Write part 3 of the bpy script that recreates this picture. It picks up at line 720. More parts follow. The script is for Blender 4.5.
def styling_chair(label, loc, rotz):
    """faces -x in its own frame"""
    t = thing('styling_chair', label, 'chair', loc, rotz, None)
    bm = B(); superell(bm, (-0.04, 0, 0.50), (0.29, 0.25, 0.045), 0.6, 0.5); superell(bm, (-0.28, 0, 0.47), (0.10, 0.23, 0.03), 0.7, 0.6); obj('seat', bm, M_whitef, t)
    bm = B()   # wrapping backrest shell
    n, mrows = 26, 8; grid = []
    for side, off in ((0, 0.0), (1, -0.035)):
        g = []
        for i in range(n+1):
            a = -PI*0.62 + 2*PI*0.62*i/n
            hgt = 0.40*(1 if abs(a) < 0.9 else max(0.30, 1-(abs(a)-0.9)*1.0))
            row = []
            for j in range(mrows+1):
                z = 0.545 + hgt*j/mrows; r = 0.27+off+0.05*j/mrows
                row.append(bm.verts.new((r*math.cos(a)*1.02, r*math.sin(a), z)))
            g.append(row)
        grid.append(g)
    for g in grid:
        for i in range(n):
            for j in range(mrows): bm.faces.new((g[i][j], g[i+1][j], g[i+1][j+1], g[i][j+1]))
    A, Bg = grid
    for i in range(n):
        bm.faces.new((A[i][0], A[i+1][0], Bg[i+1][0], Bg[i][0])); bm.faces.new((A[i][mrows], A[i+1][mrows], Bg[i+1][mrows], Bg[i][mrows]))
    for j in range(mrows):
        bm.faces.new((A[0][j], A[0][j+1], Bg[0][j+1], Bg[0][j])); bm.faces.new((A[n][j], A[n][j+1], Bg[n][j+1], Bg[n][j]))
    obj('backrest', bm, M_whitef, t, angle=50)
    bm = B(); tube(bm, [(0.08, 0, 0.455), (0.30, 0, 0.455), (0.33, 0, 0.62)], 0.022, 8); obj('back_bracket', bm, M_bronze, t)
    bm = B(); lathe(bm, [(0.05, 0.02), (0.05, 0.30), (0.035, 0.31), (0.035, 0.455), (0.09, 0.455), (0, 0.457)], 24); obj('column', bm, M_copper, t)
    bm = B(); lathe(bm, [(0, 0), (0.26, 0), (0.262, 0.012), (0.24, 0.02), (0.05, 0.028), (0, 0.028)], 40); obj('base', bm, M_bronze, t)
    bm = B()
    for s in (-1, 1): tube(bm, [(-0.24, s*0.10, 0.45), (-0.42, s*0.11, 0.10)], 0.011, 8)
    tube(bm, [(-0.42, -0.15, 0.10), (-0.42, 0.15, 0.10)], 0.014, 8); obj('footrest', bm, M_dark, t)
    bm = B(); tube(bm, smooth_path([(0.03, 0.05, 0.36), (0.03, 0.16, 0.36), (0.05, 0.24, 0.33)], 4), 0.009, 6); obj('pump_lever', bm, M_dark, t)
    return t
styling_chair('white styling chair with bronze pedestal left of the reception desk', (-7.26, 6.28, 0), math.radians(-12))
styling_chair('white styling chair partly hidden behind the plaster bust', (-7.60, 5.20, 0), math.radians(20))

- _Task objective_
Write out all the data again, exactly as it appears.

- _Solution for this problem_
Write part 3 of the bpy script that recreates this picture. It picks up at line 720. More parts follow. The script is for Blender 4.5.
def styling_chair(label, loc, rotz):
    """faces -x in its own frame"""
    t = thing('styling_chair', label, 'chair', loc, rotz, None)
    bm = B(); superell(bm, (-0.04, 0, 0.50), (0.29, 0.25, 0.045), 0.6, 0.5); superell(bm, (-0.28, 0, 0.47), (0.10, 0.23, 0.03), 0.7, 0.6); obj('seat', bm, M_whitef, t)
    bm = B()   # wrapping backrest shell
    n, mrows = 26, 8; grid = []
    for side, off in ((0, 0.0), (1, -0.035)):
        g = []
        for i in range(n+1):
            a = -PI*0.62 + 2*PI*0.62*i/n
            hgt = 0.40*(1 if abs(a) < 0.9 else max(0.30, 1-(abs(a)-0.9)*1.0))
            row = []
            for j in range(mrows+1):
                z = 0.545 + hgt*j/mrows; r = 0.27+off+0.05*j/mrows
                row.append(bm.verts.new((r*math.cos(a)*1.02, r*math.sin(a), z)))
            g.append(row)
        grid.append(g)
    for g in grid:
        for i in range(n):
            for j in range(mrows): bm.faces.new((g[i][j], g[i+1][j], g[i+1][j+1], g[i][j+1]))
    A, Bg = grid
    for i in range(n):
        bm.faces.new((A[i][0], A[i+1][0], Bg[i+1][0], Bg[i][0])); bm.faces.new((A[i][mrows], A[i+1][mrows], Bg[i+1][mrows], Bg[i][mrows]))
    for j in range(mrows):
        bm.faces.new((A[0][j], A[0][j+1], Bg[0][j+1], Bg[0][j])); bm.faces.new((A[n][j], A[n][j+1], Bg[n][j+1], Bg[n][j]))
    obj('backrest', bm, M_whitef, t, angle=50)
    bm = B(); tube(bm, [(0.08, 0, 0.455), (0.30, 0, 0.455), (0.33, 0, 0.62)], 0.022, 8); obj('back_bracket', bm, M_bronze, t)
    bm = B(); lathe(bm, [(0.05, 0.02), (0.05, 0.30), (0.035, 0.31), (0.035, 0.455), (0.09, 0.455), (0, 0.457)], 24); obj('column', bm, M_copper, t)
    bm = B(); lathe(bm, [(0, 0), (0.26, 0), (0.262, 0.012), (0.24, 0.02), (0.05, 0.028), (0, 0.028)], 40); obj('base', bm, M_bronze, t)
    bm = B()
    for s in (-1, 1): tube(bm, [(-0.24, s*0.10, 0.45), (-0.42, s*0.11, 0.10)], 0.011, 8)
    tube(bm, [(-0.42, -0.15, 0.10), (-0.42, 0.15, 0.10)], 0.014, 8); obj('footrest', bm, M_dark, t)
    bm = B(); tube(bm, smooth_path([(0.03, 0.05, 0.36), (0.03, 0.16, 0.36), (0.05, 0.24, 0.33)], 4), 0.009, 6); obj('pump_lever', bm, M_dark, t)
    return t
styling_chair('white styling chair with bronze pedestal left of the reception desk', (-7.26, 6.28, 0), math.radians(-12))
styling_chair('white styling chair partly hidden behind the plaster bust', (-7.60, 5.20, 0), math.radians(20))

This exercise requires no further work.